**Goal**
Your task is to repeat all of the material exactly.

**Information shown**
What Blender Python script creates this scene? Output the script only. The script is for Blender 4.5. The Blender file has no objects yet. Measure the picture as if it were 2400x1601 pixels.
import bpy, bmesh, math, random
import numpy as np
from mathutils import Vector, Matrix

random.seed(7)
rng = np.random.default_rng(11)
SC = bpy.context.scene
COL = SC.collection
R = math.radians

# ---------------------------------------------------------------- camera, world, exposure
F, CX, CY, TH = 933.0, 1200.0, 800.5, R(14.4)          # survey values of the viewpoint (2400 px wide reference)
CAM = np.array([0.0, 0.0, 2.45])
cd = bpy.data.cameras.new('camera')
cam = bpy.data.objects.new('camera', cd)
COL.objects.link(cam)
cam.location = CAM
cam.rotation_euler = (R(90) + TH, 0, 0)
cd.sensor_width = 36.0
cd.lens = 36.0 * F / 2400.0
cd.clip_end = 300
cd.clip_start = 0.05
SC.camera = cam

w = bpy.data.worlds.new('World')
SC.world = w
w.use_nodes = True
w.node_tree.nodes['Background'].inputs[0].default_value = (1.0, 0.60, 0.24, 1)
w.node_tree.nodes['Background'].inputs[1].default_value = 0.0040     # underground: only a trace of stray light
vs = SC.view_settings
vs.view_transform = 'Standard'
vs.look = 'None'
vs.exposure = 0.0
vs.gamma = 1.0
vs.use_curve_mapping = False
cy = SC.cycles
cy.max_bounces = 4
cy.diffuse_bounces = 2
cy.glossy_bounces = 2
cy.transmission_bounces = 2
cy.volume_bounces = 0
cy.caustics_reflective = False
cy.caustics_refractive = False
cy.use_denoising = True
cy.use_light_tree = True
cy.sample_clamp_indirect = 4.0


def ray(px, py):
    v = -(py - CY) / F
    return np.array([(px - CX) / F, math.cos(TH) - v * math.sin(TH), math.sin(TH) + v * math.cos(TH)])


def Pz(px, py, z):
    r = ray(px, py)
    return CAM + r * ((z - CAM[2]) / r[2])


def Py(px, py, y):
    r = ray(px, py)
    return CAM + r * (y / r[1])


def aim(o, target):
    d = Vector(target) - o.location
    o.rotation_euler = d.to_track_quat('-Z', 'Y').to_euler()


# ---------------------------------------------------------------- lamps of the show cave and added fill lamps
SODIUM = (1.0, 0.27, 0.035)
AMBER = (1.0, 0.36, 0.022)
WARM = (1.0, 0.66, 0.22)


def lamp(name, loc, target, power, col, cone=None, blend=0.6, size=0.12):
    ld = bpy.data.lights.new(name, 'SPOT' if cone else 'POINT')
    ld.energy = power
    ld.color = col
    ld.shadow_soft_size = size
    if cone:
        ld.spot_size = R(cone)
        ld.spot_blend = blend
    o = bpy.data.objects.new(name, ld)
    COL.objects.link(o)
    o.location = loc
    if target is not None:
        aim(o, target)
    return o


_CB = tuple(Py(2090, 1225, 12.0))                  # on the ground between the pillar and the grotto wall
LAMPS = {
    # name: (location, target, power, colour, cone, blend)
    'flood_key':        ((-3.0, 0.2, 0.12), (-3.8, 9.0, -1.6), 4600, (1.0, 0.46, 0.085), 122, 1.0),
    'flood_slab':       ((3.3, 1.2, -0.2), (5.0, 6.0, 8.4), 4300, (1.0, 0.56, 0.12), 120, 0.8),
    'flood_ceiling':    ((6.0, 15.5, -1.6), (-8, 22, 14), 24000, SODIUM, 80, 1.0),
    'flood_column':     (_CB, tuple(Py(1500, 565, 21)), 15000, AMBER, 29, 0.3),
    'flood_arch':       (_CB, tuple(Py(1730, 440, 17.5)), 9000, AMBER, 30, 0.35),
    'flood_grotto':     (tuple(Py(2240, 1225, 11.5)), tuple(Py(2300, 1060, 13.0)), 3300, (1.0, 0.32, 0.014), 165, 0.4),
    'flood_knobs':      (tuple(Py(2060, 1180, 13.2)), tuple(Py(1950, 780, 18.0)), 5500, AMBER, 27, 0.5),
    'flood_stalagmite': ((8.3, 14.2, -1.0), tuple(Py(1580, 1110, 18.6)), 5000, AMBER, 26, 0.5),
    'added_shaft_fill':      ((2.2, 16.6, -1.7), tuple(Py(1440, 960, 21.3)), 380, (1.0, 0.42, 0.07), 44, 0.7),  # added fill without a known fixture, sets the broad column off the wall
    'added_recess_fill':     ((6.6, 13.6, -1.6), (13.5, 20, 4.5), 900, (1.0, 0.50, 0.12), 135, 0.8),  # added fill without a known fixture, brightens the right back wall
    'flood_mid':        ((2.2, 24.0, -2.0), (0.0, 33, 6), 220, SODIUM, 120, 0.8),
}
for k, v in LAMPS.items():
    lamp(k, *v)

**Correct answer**
What Blender Python script creates this scene? Output the script only. The script is for Blender 4.5. The Blender file has no objects yet. Measure the picture as if it were 2400x1601 pixels.
import bpy, bmesh, math, random
import numpy as np
from mathutils import Vector, Matrix

random.seed(7)
rng = np.random.default_rng(11)
SC = bpy.context.scene
COL = SC.collection
R = math.radians

# ---------------------------------------------------------------- camera, world, exposure
F, CX, CY, TH = 933.0, 1200.0, 800.5, R(14.4)          # survey values of the viewpoint (2400 px wide reference)
CAM = np.array([0.0, 0.0, 2.45])
cd = bpy.data.cameras.new('camera')
cam = bpy.data.objects.new('camera', cd)
COL.objects.link(cam)
cam.location = CAM
cam.rotation_euler = (R(90) + TH, 0, 0)
cd.sensor_width = 36.0
cd.lens = 36.0 * F / 2400.0
cd.clip_end = 300
cd.clip_start = 0.05
SC.camera = cam

w = bpy.data.worlds.new('World')
SC.world = w
w.use_nodes = True
w.node_tree.nodes['Background'].inputs[0].default_value = (1.0, 0.60, 0.24, 1)
w.node_tree.nodes['Background'].inputs[1].default_value = 0.0040     # underground: only a trace of stray light
vs = SC.view_settings
vs.view_transform = 'Standard'
vs.look = 'None'
vs.exposure = 0.0
vs.gamma = 1.0
vs.use_curve_mapping = False
cy = SC.cycles
cy.max_bounces = 4
cy.diffuse_bounces = 2
cy.glossy_bounces = 2
cy.transmission_bounces = 2
cy.volume_bounces = 0
cy.caustics_reflective = False
cy.caustics_refractive = False
cy.use_denoising = True
cy.use_light_tree = True
cy.sample_clamp_indirect = 4.0


def ray(px, py):
    v = -(py - CY) / F
    return np.array([(px - CX) / F, math.cos(TH) - v * math.sin(TH), math.sin(TH) + v * math.cos(TH)])


def Pz(px, py, z):
    r = ray(px, py)
    return CAM + r * ((z - CAM[2]) / r[2])


def Py(px, py, y):
    r = ray(px, py)
    return CAM + r * (y / r[1])


def aim(o, target):
    d = Vector(target) - o.location
    o.rotation_euler = d.to_track_quat('-Z', 'Y').to_euler()


# ---------------------------------------------------------------- lamps of the show cave and added fill lamps
SODIUM = (1.0, 0.27, 0.035)
AMBER = (1.0, 0.36, 0.022)
WARM = (1.0, 0.66, 0.22)


def lamp(name, loc, target, power, col, cone=None, blend=0.6, size=0.12):
    ld = bpy.data.lights.new(name, 'SPOT' if cone else 'POINT')
    ld.energy = power
    ld.color = col
    ld.shadow_soft_size = size
    if cone:
        ld.spot_size = R(cone)
        ld.spot_blend = blend
    o = bpy.data.objects.new(name, ld)
    COL.objects.link(o)
    o.location = loc
    if target is not None:
        aim(o, target)
    return o


_CB = tuple(Py(2090, 1225, 12.0))                  # on the ground between the pillar and the grotto wall
LAMPS = {
    # name: (location, target, power, colour, cone, blend)
    'flood_key':        ((-3.0, 0.2, 0.12), (-3.8, 9.0, -1.6), 4600, (1.0, 0.46, 0.085), 122, 1.0),
    'flood_slab':       ((3.3, 1.2, -0.2), (5.0, 6.0, 8.4), 4300, (1.0, 0.56, 0.12), 120, 0.8),
    'flood_ceiling':    ((6.0, 15.5, -1.6), (-8, 22, 14), 24000, SODIUM, 80, 1.0),
    'flood_column':     (_CB, tuple(Py(1500, 565, 21)), 15000, AMBER, 29, 0.3),
    'flood_arch':       (_CB, tuple(Py(1730, 440, 17.5)), 9000, AMBER, 30, 0.35),
    'flood_grotto':     (tuple(Py(2240, 1225, 11.5)), tuple(Py(2300, 1060, 13.0)), 3300, (1.0, 0.32, 0.014), 165, 0.4),
    'flood_knobs':      (tuple(Py(2060, 1180, 13.2)), tuple(Py(1950, 780, 18.0)), 5500, AMBER, 27, 0.5),
    'flood_stalagmite': ((8.3, 14.2, -1.0), tuple(Py(1580, 1110, 18.6)), 5000, AMBER, 26, 0.5),
    'added_shaft_fill':      ((2.2, 16.6, -1.7), tuple(Py(1440, 960, 21.3)), 380, (1.0, 0.42, 0.07), 44, 0.7),  # added fill without a known fixture, sets the broad column off the wall
    'added_recess_fill':     ((6.6, 13.6, -1.6), (13.5, 20, 4.5), 900, (1.0, 0.50, 0.12), 135, 0.8),  # added fill without a known fixture, brightens the right back wall
    'flood_mid':        ((2.2, 24.0, -2.0), (0.0, 33, 6), 220, SODIUM, 120, 0.8),
}
for k, v in LAMPS.items():
    lamp(k, *v)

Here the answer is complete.